Moz made a move to our right, obviously wanting to alter the way we would hunt the remaining section of creek heading back towards camp. So out of the shady creek and onto the crunchy leaf covered edge we clambered, a noticeably hotter place. But the stinging sun didn’t bother us too much, and our new higher path gave us a different perspective, and hopefully the change would bring us some luck in finding a hunt-able pig or two.
I bit down lethargically on the tube from the water bladder, sucking in a mouthful of warm, tasteless water just as I noticed Mozza freeze mid-stride. I imitated without any hesitation. He had obviously seen something, so I followed his gaze with my eyes down towards the base of the shaded sandy bank approximately thirty meters away. It was hard to focus, with the mixture of bright white sun light poking through onto the dark soil almost creating a checker-board effect upon the area of Mozza’s concern.
“Pig!,…, think it’s a boar,…, arrow, quick!” hissed my good mate, and I obeyed with a sharp tipped, black carbon shaft clicking onto my bow string. “Hang on, this thing won’t bloody focus, just wait” quietly whipped Moz as I ranged the far bank at “34m” with the Bushnell.
Through the rangefinder I got my first look at the sleeping pig, who’s wire like mane began to move. The beast was clearly old, and as he fidgeted to a more upright position more akin to a dog I drew back and hoped that the camera was ready to go. “Yep, when ever your ready, I’m recording” whispered Moz and I let the sight settle onto the asphalt coloured target.
The shaft was gone and into the broadside pig, with the fletches on the rear end of arrow highlighting a solid shot entering the high lungs, but importantly on a downward angle presumably centre punching the opposite side lung. The old pig lurched forward and ‘huffed’ loudly, running a few meters forward, actually pulling the arrow completely through him as it was stuck solidly into the shallow bed where he had been sharply awoken from.
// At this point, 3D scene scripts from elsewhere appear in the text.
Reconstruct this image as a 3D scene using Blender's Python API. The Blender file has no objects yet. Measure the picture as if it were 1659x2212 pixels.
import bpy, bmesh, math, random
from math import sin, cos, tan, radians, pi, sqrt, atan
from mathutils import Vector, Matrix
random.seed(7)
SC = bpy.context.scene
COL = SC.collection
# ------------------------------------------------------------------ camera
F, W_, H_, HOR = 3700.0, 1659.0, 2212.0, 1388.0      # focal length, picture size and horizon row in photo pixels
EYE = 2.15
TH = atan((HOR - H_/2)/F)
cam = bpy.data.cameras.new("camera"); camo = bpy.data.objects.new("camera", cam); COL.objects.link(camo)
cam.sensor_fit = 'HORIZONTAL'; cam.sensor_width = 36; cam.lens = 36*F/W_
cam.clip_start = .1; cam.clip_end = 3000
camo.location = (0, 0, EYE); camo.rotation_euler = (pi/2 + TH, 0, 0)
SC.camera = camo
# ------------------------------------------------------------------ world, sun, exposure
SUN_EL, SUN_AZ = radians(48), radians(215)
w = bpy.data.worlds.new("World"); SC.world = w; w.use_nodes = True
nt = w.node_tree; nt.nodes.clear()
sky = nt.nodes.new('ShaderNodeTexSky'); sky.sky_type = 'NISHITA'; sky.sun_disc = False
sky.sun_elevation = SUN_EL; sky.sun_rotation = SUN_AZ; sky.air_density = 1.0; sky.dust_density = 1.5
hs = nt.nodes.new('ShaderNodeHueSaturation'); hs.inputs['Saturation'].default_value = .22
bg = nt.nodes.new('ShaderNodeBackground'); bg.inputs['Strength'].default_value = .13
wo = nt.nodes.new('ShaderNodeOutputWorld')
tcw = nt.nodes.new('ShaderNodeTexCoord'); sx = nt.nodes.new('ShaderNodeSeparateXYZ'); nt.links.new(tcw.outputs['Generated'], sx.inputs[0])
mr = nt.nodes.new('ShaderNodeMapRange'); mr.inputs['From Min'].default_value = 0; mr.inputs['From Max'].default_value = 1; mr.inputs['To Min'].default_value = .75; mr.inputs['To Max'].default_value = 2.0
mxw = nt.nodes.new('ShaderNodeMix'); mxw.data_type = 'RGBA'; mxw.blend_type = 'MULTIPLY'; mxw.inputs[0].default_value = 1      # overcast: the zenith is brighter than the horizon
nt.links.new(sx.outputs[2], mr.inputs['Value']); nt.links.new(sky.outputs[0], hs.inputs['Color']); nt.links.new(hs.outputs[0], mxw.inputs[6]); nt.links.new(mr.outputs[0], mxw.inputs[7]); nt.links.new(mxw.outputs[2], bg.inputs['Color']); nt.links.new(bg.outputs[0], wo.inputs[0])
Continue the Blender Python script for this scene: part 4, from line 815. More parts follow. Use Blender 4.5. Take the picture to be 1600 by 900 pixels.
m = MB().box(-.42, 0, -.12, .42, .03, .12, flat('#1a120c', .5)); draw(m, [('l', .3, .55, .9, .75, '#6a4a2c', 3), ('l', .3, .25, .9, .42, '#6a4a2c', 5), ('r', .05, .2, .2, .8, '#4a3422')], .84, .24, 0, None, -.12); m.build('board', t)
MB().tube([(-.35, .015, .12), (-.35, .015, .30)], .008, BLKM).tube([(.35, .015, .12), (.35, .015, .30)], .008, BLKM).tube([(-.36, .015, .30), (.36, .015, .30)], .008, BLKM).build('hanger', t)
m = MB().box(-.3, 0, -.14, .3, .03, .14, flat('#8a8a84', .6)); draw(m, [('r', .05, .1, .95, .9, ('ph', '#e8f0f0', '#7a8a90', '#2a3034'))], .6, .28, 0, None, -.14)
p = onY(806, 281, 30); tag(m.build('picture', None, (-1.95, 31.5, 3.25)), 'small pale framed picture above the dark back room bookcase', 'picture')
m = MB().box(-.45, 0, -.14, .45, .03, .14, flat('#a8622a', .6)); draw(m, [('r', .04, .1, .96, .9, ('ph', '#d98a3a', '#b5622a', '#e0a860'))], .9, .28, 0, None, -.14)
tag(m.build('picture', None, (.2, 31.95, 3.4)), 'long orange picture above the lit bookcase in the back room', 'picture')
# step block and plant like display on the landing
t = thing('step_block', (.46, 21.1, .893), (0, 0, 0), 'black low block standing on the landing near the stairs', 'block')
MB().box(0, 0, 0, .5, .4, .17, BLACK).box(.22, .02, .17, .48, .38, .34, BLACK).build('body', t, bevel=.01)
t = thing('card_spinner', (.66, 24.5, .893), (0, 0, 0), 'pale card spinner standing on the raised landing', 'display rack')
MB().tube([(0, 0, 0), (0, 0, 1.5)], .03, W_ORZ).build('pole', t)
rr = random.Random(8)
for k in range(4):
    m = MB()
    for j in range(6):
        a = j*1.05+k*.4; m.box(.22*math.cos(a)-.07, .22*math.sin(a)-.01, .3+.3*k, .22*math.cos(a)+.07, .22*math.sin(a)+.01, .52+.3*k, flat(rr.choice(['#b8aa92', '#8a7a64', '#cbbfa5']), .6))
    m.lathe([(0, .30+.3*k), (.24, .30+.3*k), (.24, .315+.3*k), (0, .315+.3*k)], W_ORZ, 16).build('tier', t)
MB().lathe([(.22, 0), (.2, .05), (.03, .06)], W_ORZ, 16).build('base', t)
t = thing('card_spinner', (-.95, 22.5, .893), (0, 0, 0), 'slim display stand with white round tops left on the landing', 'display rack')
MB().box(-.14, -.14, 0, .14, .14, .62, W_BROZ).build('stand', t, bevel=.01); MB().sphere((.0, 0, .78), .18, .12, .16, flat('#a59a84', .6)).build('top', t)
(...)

His body shape made it clear that I had shot a boar, and an old one at that, with blood now adding to the mixture of mud and filth that covered his fore quarters. Turning straight up the bank the pig was faltering in the loose sand of the incline, with Mozza and I fixated on his every move. With a squeal the thin old boar lost his footing, and flipped onto his side, gravity now forcing him down, tumbling to the bottom of the creek.
I turned to my mate and shook his hand, and as if looking into a mirror it was obvious that Moz was as excited as I was. We stood their grinning and congratulating for a couple of minutes before heading down and over to the resting place of the boar.
Ugly, thin and stinking we found the pig, who had tumbled down into the branches of a lifeless tree probably swept down the creek in a wet season run-off torrent some years ago.
Probably the last thing I did was check for his tusks, something I had seen so many successful bowhunters go straight to on approaching their boars in the number of video’s and DVD’s. However it didn’t seem that important to me as the realisation that I had finally taken my first boar was overcoming any lust for a trophy.
Mozza actually grabbed his snout first and pull his long dirty jaws apart…
Possibly the most damaged, worn, and least impressive brown little tusks were revealed, and I laughed thinking about how hard I had hunted just to shoot one boar all trip to be trumped by this old war-horse. A ‘Cape York rattler’ as bowhunting guide and all round great guy Mick Baker would say. We set him up for some photos and also got some footage explaining the stalk and shot as is customary.
The couple more kilometres back to camp had some other memorable encounters, with an arrow or two being loosed successfully on some other resident ferals of the creek line we followed. However the sleeping boar I had arrowed with Mozza by my side capped off the ten days bowhunting on Crosby Station perfectly.

I was chuffed with this boar, though short on tusks, was in everyway an embodiment of what Cape York is. Tough, challenging and enduring. I cannot wait to return.